**The problem:**
Copy the data precisely, keeping every character.

== Provided data ==

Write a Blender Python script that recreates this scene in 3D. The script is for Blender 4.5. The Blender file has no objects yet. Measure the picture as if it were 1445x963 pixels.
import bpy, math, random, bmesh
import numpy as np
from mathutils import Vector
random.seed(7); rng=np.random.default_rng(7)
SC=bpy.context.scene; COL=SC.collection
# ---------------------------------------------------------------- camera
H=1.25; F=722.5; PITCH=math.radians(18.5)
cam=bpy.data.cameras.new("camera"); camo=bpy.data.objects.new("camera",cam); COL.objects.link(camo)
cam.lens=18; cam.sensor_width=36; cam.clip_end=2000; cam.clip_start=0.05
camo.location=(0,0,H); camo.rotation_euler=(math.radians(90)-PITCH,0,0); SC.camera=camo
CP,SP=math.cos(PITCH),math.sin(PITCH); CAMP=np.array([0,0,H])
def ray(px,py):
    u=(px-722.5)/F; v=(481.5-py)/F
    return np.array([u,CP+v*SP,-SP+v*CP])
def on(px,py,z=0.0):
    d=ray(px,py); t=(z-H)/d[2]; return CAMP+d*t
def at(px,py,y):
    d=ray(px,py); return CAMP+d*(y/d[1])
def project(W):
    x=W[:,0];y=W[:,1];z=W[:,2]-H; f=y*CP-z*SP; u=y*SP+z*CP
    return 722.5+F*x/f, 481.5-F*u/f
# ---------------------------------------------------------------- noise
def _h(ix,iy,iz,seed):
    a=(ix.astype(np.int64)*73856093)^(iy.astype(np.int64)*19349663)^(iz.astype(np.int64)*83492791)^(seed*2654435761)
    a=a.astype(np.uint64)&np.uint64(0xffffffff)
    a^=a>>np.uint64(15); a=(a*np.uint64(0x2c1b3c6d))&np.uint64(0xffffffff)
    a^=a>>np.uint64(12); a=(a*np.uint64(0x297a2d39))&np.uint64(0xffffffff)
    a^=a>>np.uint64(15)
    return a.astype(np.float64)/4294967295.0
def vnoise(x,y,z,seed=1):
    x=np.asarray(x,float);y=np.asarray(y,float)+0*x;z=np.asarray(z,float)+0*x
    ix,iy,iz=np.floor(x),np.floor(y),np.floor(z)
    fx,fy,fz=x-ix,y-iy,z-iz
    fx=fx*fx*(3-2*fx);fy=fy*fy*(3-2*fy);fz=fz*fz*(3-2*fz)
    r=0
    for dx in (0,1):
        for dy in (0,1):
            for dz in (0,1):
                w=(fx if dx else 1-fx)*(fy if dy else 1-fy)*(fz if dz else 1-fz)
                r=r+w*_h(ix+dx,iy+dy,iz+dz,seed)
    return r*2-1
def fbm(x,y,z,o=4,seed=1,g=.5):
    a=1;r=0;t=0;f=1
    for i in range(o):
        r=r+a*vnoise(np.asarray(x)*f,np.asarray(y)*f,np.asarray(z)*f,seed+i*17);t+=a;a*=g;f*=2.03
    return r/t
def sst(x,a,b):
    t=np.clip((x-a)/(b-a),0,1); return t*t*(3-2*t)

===

**Finished task:**
Write a Blender Python script that recreates this scene in 3D. The script is for Blender 4.5. The Blender file has no objects yet. Measure the picture as if it were 1445x963 pixels.
import bpy, math, random, bmesh
import numpy as np
from mathutils import Vector
random.seed(7); rng=np.random.default_rng(7)
SC=bpy.context.scene; COL=SC.collection
# ---------------------------------------------------------------- camera
H=1.25; F=722.5; PITCH=math.radians(18.5)
cam=bpy.data.cameras.new("camera"); camo=bpy.data.objects.new("camera",cam); COL.objects.link(camo)
cam.lens=18; cam.sensor_width=36; cam.clip_end=2000; cam.clip_start=0.05
camo.location=(0,0,H); camo.rotation_euler=(math.radians(90)-PITCH,0,0); SC.camera=camo
CP,SP=math.cos(PITCH),math.sin(PITCH); CAMP=np.array([0,0,H])
def ray(px,py):
    u=(px-722.5)/F; v=(481.5-py)/F
    return np.array([u,CP+v*SP,-SP+v*CP])
def on(px,py,z=0.0):
    d=ray(px,py); t=(z-H)/d[2]; return CAMP+d*t
def at(px,py,y):
    d=ray(px,py); return CAMP+d*(y/d[1])
def project(W):
    x=W[:,0];y=W[:,1];z=W[:,2]-H; f=y*CP-z*SP; u=y*SP+z*CP
    return 722.5+F*x/f, 481.5-F*u/f
# ---------------------------------------------------------------- noise
def _h(ix,iy,iz,seed):
    a=(ix.astype(np.int64)*73856093)^(iy.astype(np.int64)*19349663)^(iz.astype(np.int64)*83492791)^(seed*2654435761)
    a=a.astype(np.uint64)&np.uint64(0xffffffff)
    a^=a>>np.uint64(15); a=(a*np.uint64(0x2c1b3c6d))&np.uint64(0xffffffff)
    a^=a>>np.uint64(12); a=(a*np.uint64(0x297a2d39))&np.uint64(0xffffffff)
    a^=a>>np.uint64(15)
    return a.astype(np.float64)/4294967295.0
def vnoise(x,y,z,seed=1):
    x=np.asarray(x,float);y=np.asarray(y,float)+0*x;z=np.asarray(z,float)+0*x
    ix,iy,iz=np.floor(x),np.floor(y),np.floor(z)
    fx,fy,fz=x-ix,y-iy,z-iz
    fx=fx*fx*(3-2*fx);fy=fy*fy*(3-2*fy);fz=fz*fz*(3-2*fz)
    r=0
    for dx in (0,1):
        for dy in (0,1):
            for dz in (0,1):
                w=(fx if dx else 1-fx)*(fy if dy else 1-fy)*(fz if dz else 1-fz)
                r=r+w*_h(ix+dx,iy+dy,iz+dz,seed)
    return r*2-1
def fbm(x,y,z,o=4,seed=1,g=.5):
    a=1;r=0;t=0;f=1
    for i in range(o):
        r=r+a*vnoise(np.asarray(x)*f,np.asarray(y)*f,np.asarray(z)*f,seed+i*17);t+=a;a*=g;f*=2.03
    return r/t
def sst(x,a,b):
    t=np.clip((x-a)/(b-a),0,1); return t*t*(3-2*t)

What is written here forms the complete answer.